Pernah lihat tikar pandan? Atau sudah memilikinya?
Sayang sekali, warisan budaya Indonesia, khususnya di Aceh sudah tergerus oleh tikar modern. Harus diakui, tikar pandan sulit sekali didapati di rumah-rumah penduduk. Di mana penggunaan tikar yang terbuat dari plastik sudah menjamur di toko. Faktor lainnya, tikar modern harganya bisa lebih murah dan bahkan setara dengan tikar pandan. Selain itu, tikar pandan dianggap kurang menarik karena motifnya yang itu-itu saja, tipis, cepat rusak jika terkena air, maupun cara pembuatannya yang rumit.
Memang, di daerah-daerah masih terdapat daun pandan dan sebagian masyarakat masih menyempatkan diri membuat tikar pandan. Sebut saja di Aceh Barat, tikar pandan masih dianyam supaya warisan budaya Indonesia tersebut tidak hilang di makan usia bahkan semakin tergilas dengan tikar modern.
Tikar pandan tergolong kerajinan tangan yang membutuhkan waktu lama untuk menganyamnya. Pandan yang dipotong dari pokoknya, disisir sesuai keinginan besar kecilnya, dijemur, lalu baru dianyam. Butuh waktu lebih kurang seminggu jika matahari benar-benar terik untuk mengubah daun pandan hijau menjadi putih. Semakin lama dijemur maka semakin bagus kualitas tikar pandan tersebut. Daun pandan yang sudah kering itu bertambah kuat dan susah rapuh jika intensitas cahayanya mencukupi. Jika ingin tikar bervariasi, bisa saja ditambahkan pewarna alami dengan catatan tidak membuat daun pandan cepat berjamur dan putus jika ditarik.
Proses menganyam daun pandan menjadi tikar utuh juga membutuhkan waktu lama. Proses ini sangat tergantung pada besar kecil tikar yang sedang dianyam. Semakin besar tikar yang ingin dihasilkan maka semakin lama waktu yang dibutuhkan untuk menyelesaikan satu anyaman. Demikian sebaliknya.
Produksi tikar pandan semakin berkurang dari waktu ke waktu. Pengalaman ini setidaknya menjadi perhatian pihak terkait supaya kembali digalakkan. Kita mudah saja mendapatkan pandan tumbuh liar di perkampungan atau di pinggir hutan. Lagi pula pembuatan tikar pandan tidak membutuhkan mesin maupun alat bantu lain sehingga mudah dikendalikan komoditinya. Pengayaman tikar pandai hanya membutuhkan keahlian dan pembiasaan. Semakin terbiasa maka semakin rapi tikar yang dihasilkan.
Warisan budaya ini memberikan nilai tambah kepada Indonesia.
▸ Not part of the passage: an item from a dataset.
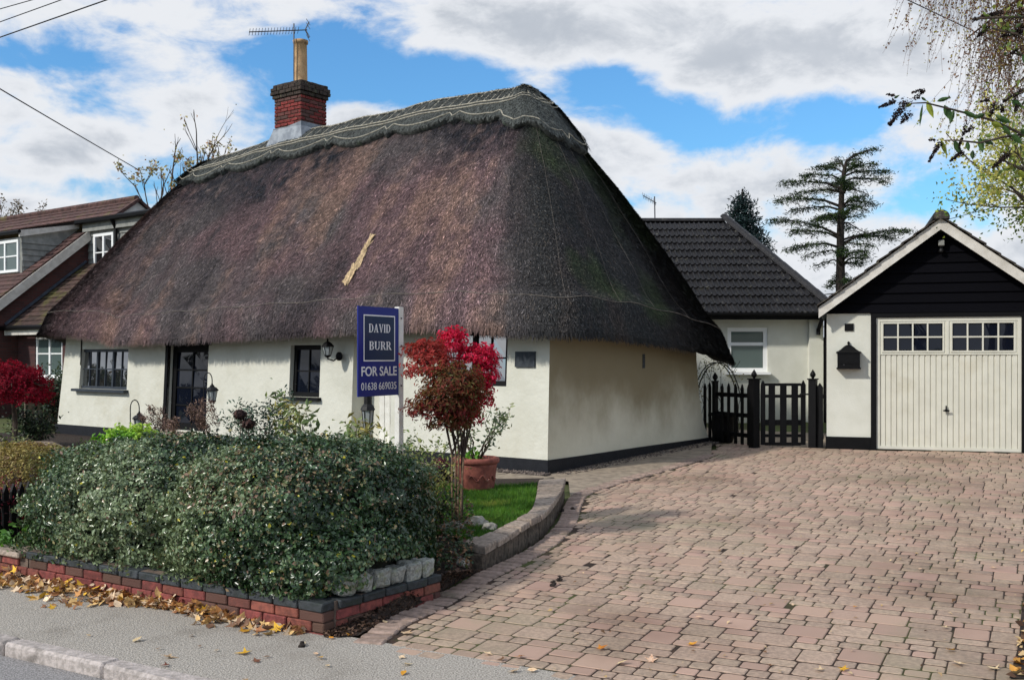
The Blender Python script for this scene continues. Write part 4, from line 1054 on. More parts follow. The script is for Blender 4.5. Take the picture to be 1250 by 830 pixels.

Menjaga warisan budaya menjadi keharusan bagi setiap generasi. Kita tidak pernah tahu sampai kapan tikar pandan dikenal oleh generasi muda. Kita juga tidak tahu berapa banyak generasi muda yang mampu menganyam tikar pandan dengan baik.
Masa boleh berganti, tetapi sesuatu yang berharga jangan pernah hilang dari ingatan kita. Benar demikian?